Trying to feel grateful…

is hard when you’re down in the dumps. For some reason, being ungrateful is easy (though it only adds more shame to the awfulness) and trying to be grateful is quite hard. For me, at least.

Depression and/or mental illness is very insular and internal, it takes all of our focus and turns it inwards. It’s easy to get lost in the fog in our heads and lose touch with the world around us. It’s not that I want to slip and fall backwards, I don’t (who actually wants that?!) but after spending a lifetime being depressed and self-destructive, it’s instinctual to do so.

I was watching a drama yesterday and the theme of the show was, being grateful for the people in our lives and our relationships with each other, as opposed to worshipping the material.

I don’t have a job anymore and my finances is a horror movie at the moment. Every little bump in the road seems cataclysmic. Radical acceptance is hard, turning the mind is harder and so I turn to reframing, or at least, gratefulness.

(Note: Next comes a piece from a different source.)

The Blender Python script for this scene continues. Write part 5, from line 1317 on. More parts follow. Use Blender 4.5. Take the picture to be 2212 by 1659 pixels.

It’s so easy to focus on what we don’t have and all that we want than being thankful for all that we have and most of all, grateful for the people in our lives.

It doesn’t diminish or even negate my (and our) current struggles but it does help me feel more connected and less isolated.

Yes, I’m doing this on my own but I have support, people that love me and those that are my lighthouses, standing tall amidst the storm, beckoning me back home.

And it’s here, even in my struggles and in the uncertainty that the future holds, where I feel grateful. For all that I have and for all the people in my life. When I think about it that way, being grateful is easy.